Two Angles: Rashi vs. Rambam
The debate between the commentators often centers on the nature of the "bottom" of the oven. Rash MiShantz emphasizes the physical floor, noting that the oven is effectively a portable structure set upon an earthen base. He views the "bottom" as a separate entity from the vessel itself, which allows the "assumption" to function.

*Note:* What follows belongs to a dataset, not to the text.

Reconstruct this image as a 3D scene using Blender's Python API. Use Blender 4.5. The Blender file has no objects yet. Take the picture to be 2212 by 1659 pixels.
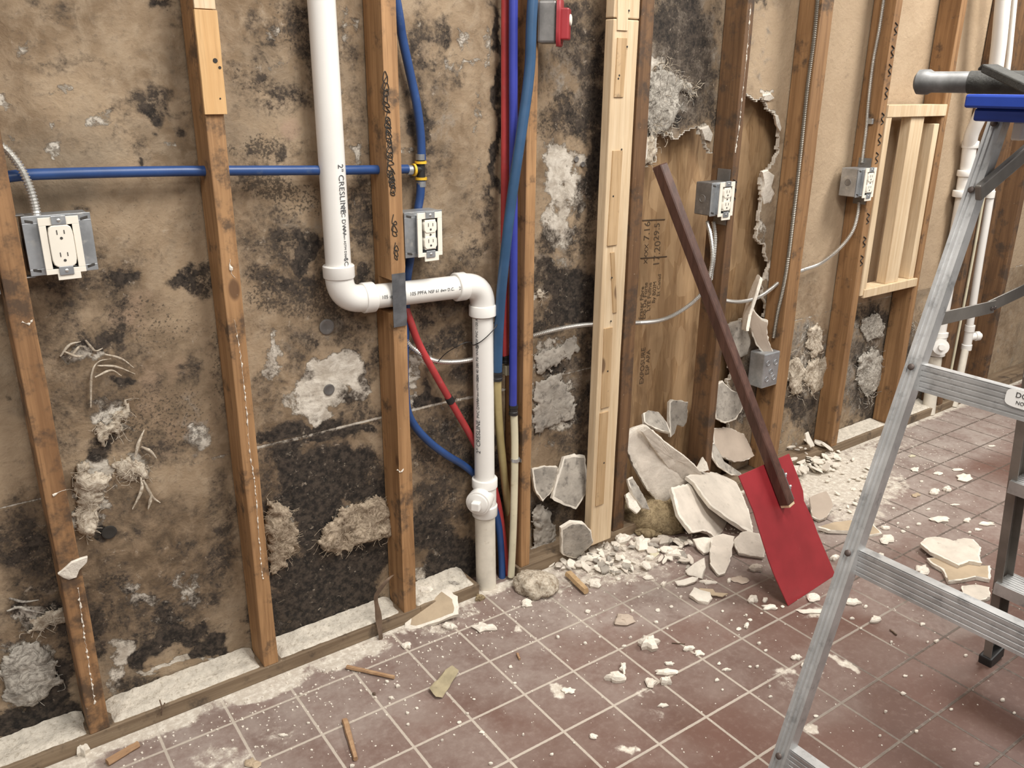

Conversely, Rambam in his commentary on Mishnah Kelim 9:3 focuses on the metaphysical connection between the avir (airspace) and the object. For Rambam, the oven is defined by its function as a container of heat. If an object is found in the ashes, he argues that the oven is unquestionably impure because the ashes are the very site of the oven's purpose. While Rash focuses on the location of the object, Rambam focuses on the function of the space. One sees the oven as a physical object; the other sees it as a ritual machine.
Practice Implication
This passage teaches us the value of "constructive assumption" in daily decision-making. We often face situations where we suspect a mistake has been made (a "contaminant" in our work or process). The Mishnah suggests that if there is a plausible, benign sequence of events that explains the current state, we are permitted—perhaps even encouraged—to adopt that narrative to maintain the stability of our environment. It is not about ignoring reality, but about choosing a perspective that allows for continuity rather than constant, paralyzing disruption.
Chevruta Mini
- If the law allows us to "assume" a clean history to protect the oven, does this make the law a tool for maintaining social comfort, or is it a genuine legal deduction?
- Why is the threshold for a "human-made hole" so much stricter than an accidental one? What does this say about the relationship between kavanah (intent) and tumah (impurity)?
Takeaway
Ritual purity is not just a matter of physical cleanliness, but a legal framework that empowers us to curate the history of our space through reasoned, protective assumptions.